Since the United States did not agree with the idea of picture brides, Japan stopped giving passports to picture brides on March 1, 1920 (Pennington). The majority of the United States was starting to turn against Japan; they came up with many negative connotations with the picture bride system. Many in the United States thought the act of picture brides was uncivilized since it did not involve love or pay attention to their idea of morality. They called it a disguise for a prostitution trade since the women went to Hawaiʻi to simply satisfy their husbands and bear children if they did not go into the actual prostitution business. As Lee notes in “Prostitutes and Picture Brides,” some immigrant inspectors thought the picture bride practice was a cover for the prostitution trade. There is no way of knowing the exact number of Japanese women who were forced into prostitution or temporarily worked in it to support their family when their were few choices available for them. However, “the pattern of family settlement” that was found after the Gentlemen's Agreement indicates that most of the Japanese women came to the U.S. to start families. It was also believed that picture brides were treated more like workers rather than wives by their husbands. Americans were also afraid that children born to picture brides would not be a good addition to the population since they would be able to buy land for their parents in the future. This left about 24,000 bachelors without any way to get a Japanese wife.

The portrayal of picture brides in film and literature shows the common stereotypes that are expected of Asian women. Western history has portrayed Asian women as “erotic and exotic beings” (Chun). The Japanese women were sent to the United States to satisfy the large numbers of Japanese males who had relocated there. As Chun notes, the Asian woman was continuously stereotyped as the subservient "china doll;" a silent, dutiful, sexually accommodating object devoted to serving her man. While these women in films and literature listen to what their husbands say, they also show they can be treated in a horrible manner and not do anything to stop it. Despite the poor treatment, films show the picture bride eventually loving her husband when they have endured a hardship together or as time passed (Sakamoto).

Although the early history of Japanese immigrants in Hawaiʻi was dominated by Japanese men, picture brides had an important role in the spread of Japanese people across the United States. Thousands of women arrived in Hawaiʻi, risking their well being in search of greater personal and economic opportunities through marriage to unknown men thousands of miles away. Despite their hardships, these picture brides were able to pull through and survive in a new country. Even though our current culture depicts picture brides as weak women, they have truly shown that picture brides were able to make the best of their situations and start the pathway for their future generations.

Works Cited

Bill, Teresa. "Into the Marketplace Picture Bride." Women and Work in Hawaiʻi.

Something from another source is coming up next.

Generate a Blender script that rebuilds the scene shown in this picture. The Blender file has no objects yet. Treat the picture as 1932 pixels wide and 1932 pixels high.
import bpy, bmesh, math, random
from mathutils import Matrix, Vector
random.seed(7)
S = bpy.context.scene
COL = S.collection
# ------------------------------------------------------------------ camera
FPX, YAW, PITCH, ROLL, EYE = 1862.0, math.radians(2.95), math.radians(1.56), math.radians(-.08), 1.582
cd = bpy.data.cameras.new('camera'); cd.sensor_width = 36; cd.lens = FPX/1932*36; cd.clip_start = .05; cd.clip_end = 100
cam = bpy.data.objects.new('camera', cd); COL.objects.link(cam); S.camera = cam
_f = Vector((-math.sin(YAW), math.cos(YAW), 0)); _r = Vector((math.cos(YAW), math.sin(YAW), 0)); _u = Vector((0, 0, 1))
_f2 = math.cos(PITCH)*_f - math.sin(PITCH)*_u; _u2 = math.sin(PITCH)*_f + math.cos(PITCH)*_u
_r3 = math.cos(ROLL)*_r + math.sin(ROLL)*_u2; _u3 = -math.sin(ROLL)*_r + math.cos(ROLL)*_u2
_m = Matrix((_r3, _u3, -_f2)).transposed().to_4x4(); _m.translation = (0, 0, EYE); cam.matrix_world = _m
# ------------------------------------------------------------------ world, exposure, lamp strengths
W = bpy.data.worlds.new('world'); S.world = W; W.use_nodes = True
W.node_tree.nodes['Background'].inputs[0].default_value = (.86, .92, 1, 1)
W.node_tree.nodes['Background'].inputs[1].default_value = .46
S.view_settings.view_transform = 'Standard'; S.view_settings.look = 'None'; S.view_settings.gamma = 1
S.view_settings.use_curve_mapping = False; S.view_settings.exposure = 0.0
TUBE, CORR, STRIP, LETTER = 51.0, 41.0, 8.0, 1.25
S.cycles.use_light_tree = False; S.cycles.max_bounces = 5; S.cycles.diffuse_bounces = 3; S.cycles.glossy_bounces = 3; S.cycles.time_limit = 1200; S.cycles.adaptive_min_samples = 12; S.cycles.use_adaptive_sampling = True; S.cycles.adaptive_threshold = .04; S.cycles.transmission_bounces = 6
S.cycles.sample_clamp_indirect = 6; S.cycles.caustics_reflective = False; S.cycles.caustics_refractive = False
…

N.p., n.d. Web. 5 Mar. 2015.

Chun, Christine. “The Mail-Order Bride Industry: The Perpetuation of Transitional Economic Inequalities and Stereotypes.” University of Pennsylvania Law School. Web. 27 Feb. 2015.

Lee, Catherine. “Prostitutes and Picture Brides: Chinese and Japanese Immigration, Settlement, and American Nation- Building, 1870-1920.” University of California, Los Angeles. 2003. Web. 10 March 2015

Nakamura, Kelli Y. "Picture Brides." Densho Encyclopedia. N.p., 27 May 2017. Web. 1 Mar. 2015.

Pennington, Laura. "Marriage Migration, Citizenship, and Vulnerability: The International Marriage Broker Regulation Act (IMBRA)." (n.d.): n. pag. Virginia Polytechnic Institute. Web. 2 Mar. 2015.

Sakamoto, Taylor. "The Triumph and Tragedies of Japanese Women in America: A View Across Four Generations." The History Teacher 41.1 (2007): 97-122. JSTOR. Web. 10 Mar. 2015.